David Brandt, Minnetonka

LOBBYING

Call it G2G influence

I read recently in the Star Tribune (“Governments cut money to local lobbyists,” May 8) that local governments in Minnesota “spent less money on lobbying in 2017 compared to the previous year, but still used $8.77 million trying to influence decisions at other levels of government, according to a new report from State Auditor Rebecca Otto.”
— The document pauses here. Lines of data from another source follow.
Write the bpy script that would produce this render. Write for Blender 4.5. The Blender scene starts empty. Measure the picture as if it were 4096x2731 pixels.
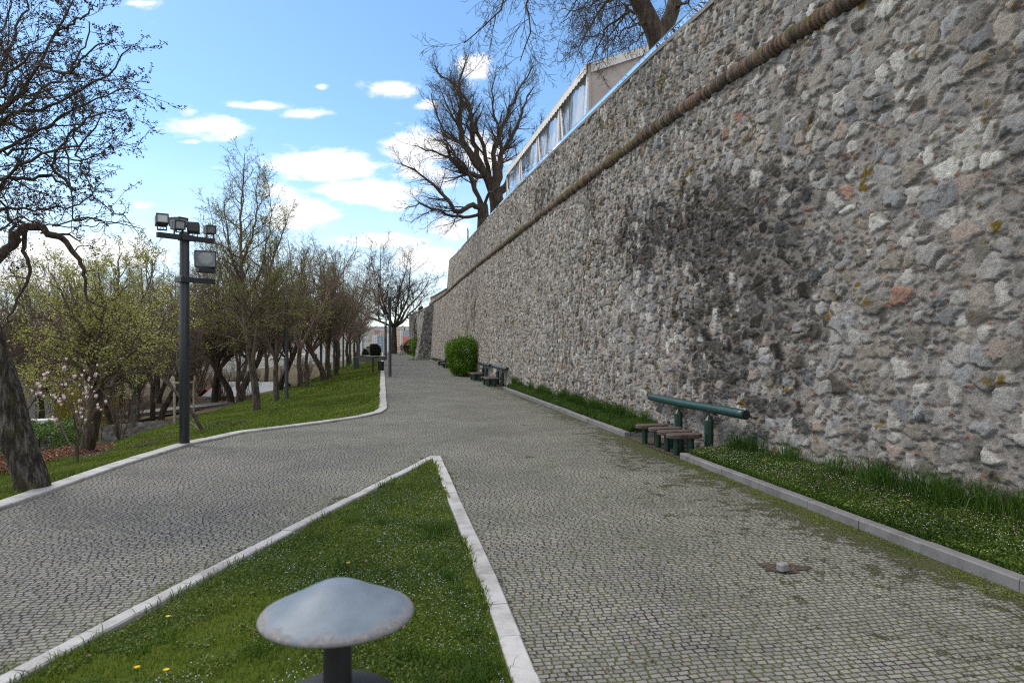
import bpy, math, random
import numpy as np
from mathutils import Vector

# ------------------------------------------------------------------ camera, sky, sun
sc = bpy.context.scene
col = sc.collection
R = math.radians
cam_d = bpy.data.cameras.new("camera")
cam = bpy.data.objects.new("camera", cam_d); col.objects.link(cam)
cam.location = (0, 0, 2.0); cam.rotation_euler = (R(90), 0, 0)
cam_d.lens = 24; cam_d.sensor_width = 36
cam_d.shift_y = 4.5 / 4096
cam_d.clip_start = 0.1; cam_d.clip_end = 12000
cam_d.dof.use_dof = True; cam_d.dof.focus_distance = 10.5; cam_d.dof.aperture_fstop = 2.4
sc.camera = cam

SUN_AZ = -62      # degrees clockwise from +Y (ahead and to the left, veiled by thin cloud)
SUN_EL = 52
world = bpy.data.worlds.new("World"); sc.world = world; world.use_nodes = True
sun_d = bpy.data.lights.new("sun", 'SUN'); sun_d.energy = 1.5; sun_d.angle = R(20); sun_d.color = (1.0, 0.93, 0.82)
sun = bpy.data.objects.new("sun", sun_d); col.objects.link(sun)
_a, _e = R(SUN_AZ), R(SUN_EL)
sdir = Vector((math.sin(_a)*math.cos(_e), math.cos(_a)*math.cos(_e), math.sin(_e)))
sun.rotation_euler = sdir.to_track_quat('Z', 'Y').to_euler()
sun.location = (0, 0, 60)
sc.view_settings.view_transform = 'Standard'; sc.view_settings.look = 'None'
sc.view_settings.exposure = 0.68; sc.view_settings.gamma = 1.0; sc.view_settings.use_curve_mapping = False
sc.render.engine = 'CYCLES'
sc.cycles.max_bounces = 6; sc.cycles.transparent_max_bounces = 16
sc.cycles.use_denoising = False
sc.cycles.pixel_filter_type = 'BLACKMAN_HARRIS'; sc.cycles.filter_width = 1.15
sc.cycles.sample_clamp_indirect = 4.0
SKY_K = 0.13
CLOUD_K = 6.5

# ------------------------------------------------------------------ node helpers
class NT:
    def __init__(self, tree):
        self.t = tree; self.n = tree.nodes; self.l = tree.links
    def new(self, ty, **kw):
        n = self.n.new(ty)
        for k, v in kw.items(): setattr(n, k, v)
        return n
    def link(self, a, b): self.l.new(a, b)
    def setin(self, sock, v):
        if hasattr(v, 'is_output') or isinstance(v, bpy.types.NodeSocket): self.l.new(v, sock)
        else: sock.default_value = v
    def math(self, op, a, b=None, c=None, clamp=False):
        n = self.new('ShaderNodeMath', operation=op); n.use_clamp = clamp
        self.setin(n.inputs[0], a)
        if b is not None: self.setin(n.inputs[1], b)
        if c is not None: self.setin(n.inputs[2], c)
        return n.outputs[0]
    def vmath(self, op, a, b=None):
        n = self.new('ShaderNodeVectorMath', operation=op)
        self.setin(n.inputs[0], a)
        if b is not None: self.setin(n.inputs[1], b)
        return n.outputs[0]
    def noise(self, vec, scale, detail=3, rough=0.55, out='Fac'):
        n = self.new('ShaderNodeTexNoise'); n.inputs['Scale'].default_value = scale
        n.inputs['Detail'].default_value = detail; n.inputs['Roughness'].default_value = rough
        if vec is not None: self.link(vec, n.inputs['Vector'])
        return n.outputs[out]
    def ramp(self, fac, stops, interp='LINEAR'):
        n = self.new('ShaderNodeValToRGB'); n.color_ramp.interpolation = interp
        e = n.color_ramp.elements
        while len(e) < len(stops): e.new(0.5)
        for el, (p, c) in zip(e, stops):
            el.position = p; el.color = (*c, 1) if len(c) == 3 else c
        self.setin(n.inputs[0], fac)
        return n.outputs[0]
    def mix(self, fac, a, b, mode='MIX'):
        n = self.new('ShaderNodeMix', data_type='RGBA', blend_type=mode)
        self.setin(n.inputs[0], fac)
        self.setin(n.inputs[6], a if not isinstance(a, tuple) else (*a, 1)[:4])
        self.setin(n.inputs[7], b if not isinstance(b, tuple) else (*b, 1)[:4])
        return n.outputs[2]
    def sstep(self, x, a, b):
        n = self.new('ShaderNodeMapRange', interpolation_type='SMOOTHSTEP')
        self.setin(n.inputs[0], x); self.setin(n.inputs[1], a); self.setin(n.inputs[2], b)
        n.inputs[3].default_value = 0; n.inputs[4].default_value = 1
        return n.outputs[0]
    def sep(self, v):
        n = self.new('ShaderNodeSeparateXYZ'); self.link(v, n.inputs[0]); return n.outputs
    def comb(self, x, y, z):
        n = self.new('ShaderNodeCombineXYZ')
        self.setin(n.inputs[0], x); self.setin(n.inputs[1], y); self.setin(n.inputs[2], z); return n.outputs[0]

def matn(name):
    m = bpy.data.materials.new(name); m.use_nodes = True
    nt = NT(m.node_tree); b = m.node_tree.nodes['Principled BSDF']
    return m, nt, b
def pos(nt): return nt.new('ShaderNodeTexCoord').outputs['Object']
def gpos(nt): return nt.new('ShaderNodeNewGeometry').outputs['Position']
def bump(nt, b, h, strength, dist):
    n = nt.new('ShaderNodeBump'); n.inputs['Strength'].default_value = strength; n.inputs['Distance'].default_value = dist
    nt.link(h, n.inputs['Height']); nt.link(n.outputs[0], b.inputs['Normal']); return n

def simple(name, c, rough=0.7, var=0.25, scale=6.0, metallic=0.0, bmp=0.0, spec=0.5, c2=None):
    m, nt, b = matn(name)
    p = pos(nt)
    f = nt.noise(p, scale, 5, 0.65)
    dk = tuple(x*(1-var) for x in c); lt = tuple(min(1, x*(1+var)) for x in c) if c2 is None else c2
    nt.link(nt.ramp(f, [(0.3, dk), (0.7, lt)]), b.inputs['Base Color'])
    b.inputs['Roughness'].default_value = rough; b.inputs['Metallic'].default_value = metallic
    b.inputs['Specular IOR Level'].default_value = spec
    if bmp: bump(nt, b, nt.noise(p, scale*6, 4), 0.6, bmp)
    return m

# ------------------------------------------------------------------ world: Nishita sky with clouds set by direction
def build_world():
    nt = NT(world.node_tree); bg = nt.n['Background']
    sky = nt.new('ShaderNodeTexSky', sky_type='NISHITA'); sky.sun_disc = False
    sky.sun_elevation = R(SUN_EL); sky.sun_rotation = R(SUN_AZ)
    sky.air_density = 1.0; sky.dust_density = 0.6; sky.ozone_density = 2.5; sky.altitude = 150
    d = nt.new('ShaderNodeTexCoord').outputs['Generated']
    s = nt.sep(d)
    yy = nt.math('MAXIMUM', s[1], 0.03)
    u = nt.math('DIVIDE', s[0], yy); v = nt.math('DIVIDE', s[2], yy)
    uv = nt.comb(u, v, 0.0)
    st = nt.comb(nt.math('MULTIPLY', u, 1.0), nt.math('MULTIPLY', v, 2.2), 0.0)
    n1 = nt.noise(st, 8.0, 8, 0.62); n2 = nt.noise(st, 30.0, 7, 0.65)
    wob = nt.math('ADD', nt.math('MULTIPLY', n1, 1.75), nt.math('MULTIPLY', n2, 0.9))
    blobs = [(470,290,115,30,1.1),(435,262,35,22,.75),(590,243,75,11,.85),(700,262,70,13,.75),(905,205,62,26,1.0),(985,240,32,15,.9),
             (1092,150,42,30,.95),(740,380,150,38,1.25),(850,440,130,30,1.15),(690,490,85,45,1.25),(960,345,95,42,1.2),(960,385,70,40,1.0),
             (640,440,60,30,.9),(1000,400,60,40,.9),(500,385,40,10,.6),(860,553,150,22,.9),(150,580,260,55,1.15),(60,640,160,40,1.1),(330,470,60,14,.4),
             (990,600,130,40,1.0),(1110,350,60,70,1.0),(910,470,50,20,.8),(1040,520,70,40,.9),(740,200,20,8,.6),(320,5,60,10,.5),(440,325,30,8,.7)]
    dens = None
    for X, Y, a, b_, k in blobs:
        cu = (X*1.7415-2048)/2731; cv = (1370-Y*1.7415)/2731
        su = a*1.7415/2731; sv = b_*1.7415/2731
        dx = nt.math('DIVIDE', nt.math('SUBTRACT', u, cu), su)
        dy = nt.math('DIVIDE', nt.math('SUBTRACT', v, cv), sv)
        r2 = nt.math('ADD', nt.math('MULTIPLY', dx, dx), nt.math('MULTIPLY', dy, dy))
        g = nt.math('MULTIPLY', nt.math('POWER', 2.718, nt.math('MULTIPLY', r2, -0.9)), k)
        dens = g if dens is None else nt.math('MAXIMUM', dens, g)
    # general broken cloud all round (what lights the place from behind and from the sides)
    dn = nt.noise(nt.vmath('MULTIPLY', d, (2.2, 2.2, 5.0)), 2.0, 6, 0.6)
    back = nt.sstep(nt.math('MULTIPLY', s[1], -1.0), -0.45, 0.05)
    back = nt.math('MAXIMUM', back, nt.math('MAXIMUM', nt.sstep(v, .60, .85), nt.sstep(nt.math('ABSOLUTE', u), .85, 1.15)))
    gen = nt.math('MULTIPLY', nt.sstep(dn, 0.34, 0.50), nt.math('MULTIPLY', back, .95))
    m = nt.sstep(nt.math('ADD', dens, nt.math('SUBTRACT', wob, 1.32)), 0.30, 0.88)
    m = nt.math('MAXIMUM', m, gen)
    hz = nt.math('MULTIPLY', nt.sstep(s[2], 0.30, 0.0), 0.55)          # pale air towards the horizon
    m2 = nt.math('MAXIMUM', m, hz)
    shade = nt.ramp(nt.noise(st, 12, 5, 0.6), [(0.3, (0.80*CLOUD_K, 0.84*CLOUD_K, 0.92*CLOUD_K)), (0.62, (CLOUD_K, CLOUD_K*0.985, CLOUD_K*0.96))])
    skyc = nt.mix(1.0, sky.outputs[0], (0.76, 0.93, 1.0, 1), 'MULTIPLY')
    c = nt.mix(m2, skyc, shade)
    nt.link(c, bg.inputs['Color']); bg.inputs['Strength'].default_value = SKY_K
build_world()

# ------------------------------------------------------------------ object helpers
F = 2731.0; H0 = 1370.0; S = 1.7415
def P(u, v, d): return np.array([(u-2048)/F*d, d, 2+(H0-v)/F*d])
def D(X, Y, d): return P(X*S, Y*S, d)

def tag(o, label=None, cat=None, group=None, kind=None):
    if label: o['label'] = label
    if cat: o['category'] = cat
    if group: o['group'] = group
    if kind: o['kind'] = kind
    return o
def empty(name, loc=(0,0,0), rz=0, **kw):
    o = bpy.data.objects.new(name, None); col.objects.link(o); o.location = loc; o.rotation_euler = (0,0,rz)
    o.empty_display_size = 0.2
    return tag(o, **kw)

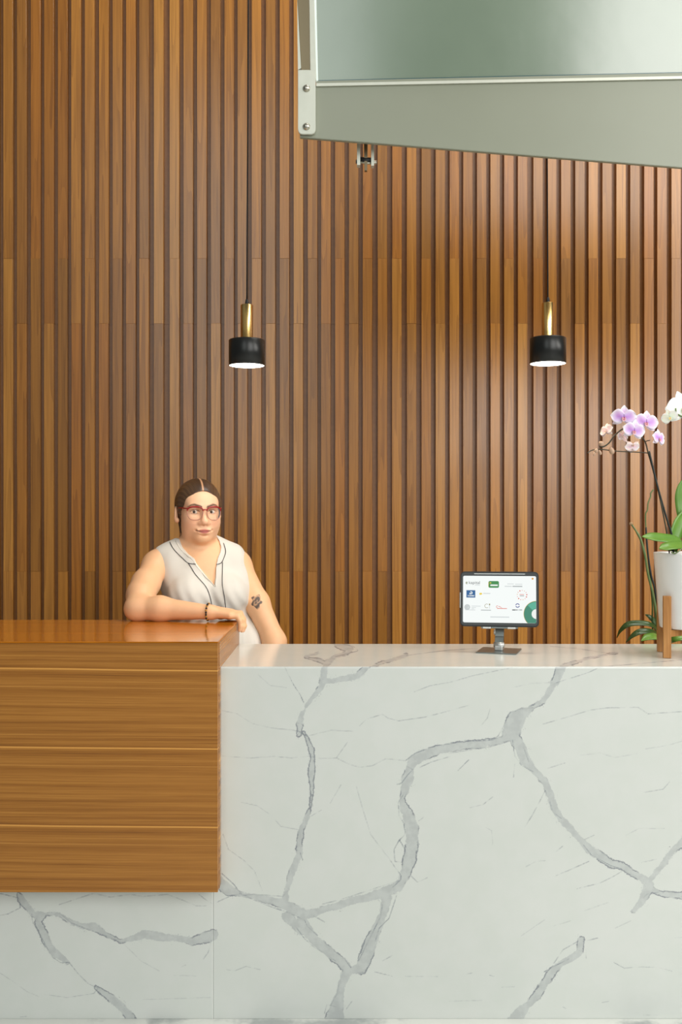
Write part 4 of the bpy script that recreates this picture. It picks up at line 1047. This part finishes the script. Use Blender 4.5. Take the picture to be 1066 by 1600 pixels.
def tint(c, w):
    w = np.clip(w, 0, 1)[:, None]; col[:, :3] = col[:, :3]*(1-w)+np.array(lin(*c))[None, :3]*w
u_, v_, w_ = hl[:, 0], -hl[:, 1], hl[:, 2]
front = (v_ > 0.03) & (np.abs(u_) < 0.09) & (w_ > -0.12) & (w_ < 0.13)
g = lambda cx, cz, rx, rz: np.exp(-(((u_-cx)/rx)**2+((w_-cz)/rz)**2))*front
tint((244, 196, 160), 0.95*np.clip((v[:, 2]-1.40)/0.05, 0, 1))
tint((232, 164, 134), 0.45*(g(-0.045, -0.04, 0.022, 0.02)+g(0.045, -0.04, 0.022, 0.02)))
tint((230, 166, 136), 0.35*g(0, -0.036, 0.014, 0.012))
lip = np.clip(1.6-2.2*np.abs(((np.abs(u_)/0.0265)**2+((w_+0.0708-0.0030*(u_/0.025)**2)/0.0112)**2)), 0, 1)*front*(v_ > 0.06)
tint((182, 96, 86), lip)
tint((120, 62, 56), np.exp(-((w_+0.0714-0.0042*(u_/0.0285)**2)/0.0016)**2)*(np.abs(u_) < 0.029)*front*(v_ > 0.06)*0.85)
ab = np.abs(u_)
bz = np.interp(ab, [0.010, 0.020, 0.034, 0.046, 0.056], [0.0185, 0.0215, 0.0268, 0.0250, 0.0180])
bt = np.interp(ab, [0.008, 0.012, 0.030, 0.048, 0.057], [0.0024, 0.0046, 0.0044, 0.0030, 0.0012])
tint((70, 40, 28), np.clip(1.5-np.abs(w_-bz)/bt, 0, 1)*(ab > 0.0085)*(ab < 0.058)*front*0.9)
ez = 0.0062*np.sqrt(np.clip(1-((ab-0.032)/0.0150)**2, 0, 1))
tint((46, 28, 22), np.exp(-((w_-ez-0.0012)/0.0017)**2)*(np.abs(ab-0.032) < 0.0165)*front*0.95)
tint((170, 112, 88), np.exp(-((w_-ez-0.0055)/0.0022)**2)*(np.abs(ab-0.032) < 0.0150)*front*0.5)
tint((150, 92, 76), np.exp(-((w_+ez+0.0008)/0.0014)**2)*(np.abs(ab-0.032) < 0.0140)*front*0.6)
# tattoo: a dark rose on the outer arm (image right)
px_, py_ = CX+v[:, 0]*FPX/v[:, 1], CY-(v[:, 2]-CAMZ)*FPX/v[:, 1]
du, dv = px_-401, py_-940
rr = np.hypot(du/9.0, dv/12.5); an = np.arctan2(dv, du)
rose = (rr < 0.85+0.15*np.sin(5*an+1.0))*(0.45+0.55*(np.sin(9*rr+2.2*np.sin(2*an)+an) > -0.35))
onarm = (v[:, 1] < 3.74) & (v[:, 0] > -0.40)
tint((58, 58, 62), rose*onarm*0.9)
# finger nails
for ff in fg:
    tint((236, 176, 150), np.exp(-(np.linalg.norm(v-(ff[-1]+np.array([0.006, 0, -0.002])), axis=1)/0.0055)**2)*0.8)
M['skin'] = mat('skin', rough=0.48, Subsurface_Weight=0.08, Subsurface_Scale=0.008); t = NT(M['skin'])
M['skin'].node_tree.nodes['Principled BSDF'].inputs['Subsurface Radius'].default_value = (1.0, 0.35, 0.2)
at = t.n('ShaderNodeAttribute', attribute_name='col')
t.color(t.mix(t.noise(t.coord(), 55, 3), t.mix(1.0, at.outputs['Color'], (0.95, 0.94, 0.93, 1), 'MULTIPLY'), t.mix(1.0, at.outputs['Color'], (1.04, 1.03, 1.02, 1), 'MULTIPLY')))
woman = root('person', (TB[1][0]+0.02, PY+0.02, 0), 'woman in a sleeveless cream blouse and red glasses leaning on the walnut desk', 'person')
# shoes, trousers
body = fast_mesh('body', v, f, M['skin'], woman, col)

# blouse
bl = Field(LO, HI, H)
bl.F[:] = tor.F
bl.ell((0.055, 0.015, 0.96), (0.205, 0.150, 0.19), 0.05, TB)
bl.ell((0.125, 0.0, 0.93), (0.13, 0.13, 0.17), 0.06, TB)
bl.ell((-0.103, 0.008, 1.300), (0.040, 0.060, 0.080), 0.03, TB)
bl.ell((0.130, 0.008, 1.295), (0.044, 0.060, 0.080), 0.03, TB)
bl.ell((0.150, 0.0, 1.215), (0.040, 0.070, 0.090), 0.03, TB)
X, Y, Z = np.meshgrid(*[bl.lo[k]+H*np.arange(bl.n[k], dtype=np.float32) for k in range(3)], indexing='ij', sparse=True)
PXg = (CX+X*FPX/3.63)+0*Z; PYg = (CY-(Z-CAMZ)*FPX/3.63)+0*X
fold = 0.0022*np.sin((PXg-0.25*PYg)*0.35+2*np.sin(PYg*0.05))*np.clip((PYg-895)/60, 0, 1)
bl.F -= 0.0065+fold.astype(np.float32)
NECK = [(250,838),(275.9,843),(282.4,856),(293,866.6),(302.5,873),(306,880.5),(313,889),(335,917),(336.4,892),(336.8,880),(338.2,871),(340.6,864),(341.4,856),(337.6,846),(330,836),(300,780)]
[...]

That’s a good deal, I guess.

But I’ve never fully understood the sanity of one government agency taking our tax dollars to hire someone to encourage another government agency to take even more of our tax dollars to spend on programs/projects. Why can’t these programs/projects just stand on their own merit?

Mike McLean, Richfield

MINNEAPOLIS POLICE

Appearances do matter

Kudos to Minneapolis Police Chief Medaria Arradondo for his decision to reduce the imperious appearance of command staff by dropping the white-shirt policy and to reporter Libor Jany for his use of the word “sartorial” (“Mpls. police switch leaders’ uniforms back to blue,” May 8). Minneapolis has always been a blue-collar police department, no pun intended.

Perhaps my friend Chief Arradondo can next tackle the issue of “collar brass.” Up to and through Chief Robert Olson, Minneapolis chiefs have worn one gold star on their collars. During the short tenure of Chief William McManus, he amped up the bling wars by wearing four gold stars per collar. Then assistant chiefs donned three, inspectors two, etc. This carried on across the metro and state, with command staffs of large and small departments adding gold accessories to their uniforms. That is fine for large departments of Byzantine structure, but it is not very Minnesotan.

I remain a great fan of Arradondo and the MPD but reserve the right to offer criticism. Culture matters in a police department and is the most difficult thing for a chief to shape.

Gregory S. Hestness, Minneapolis

The writer, now retired, is a former chief of the University of Minnesota Police Department and former deputy chief of the Minneapolis Police Department.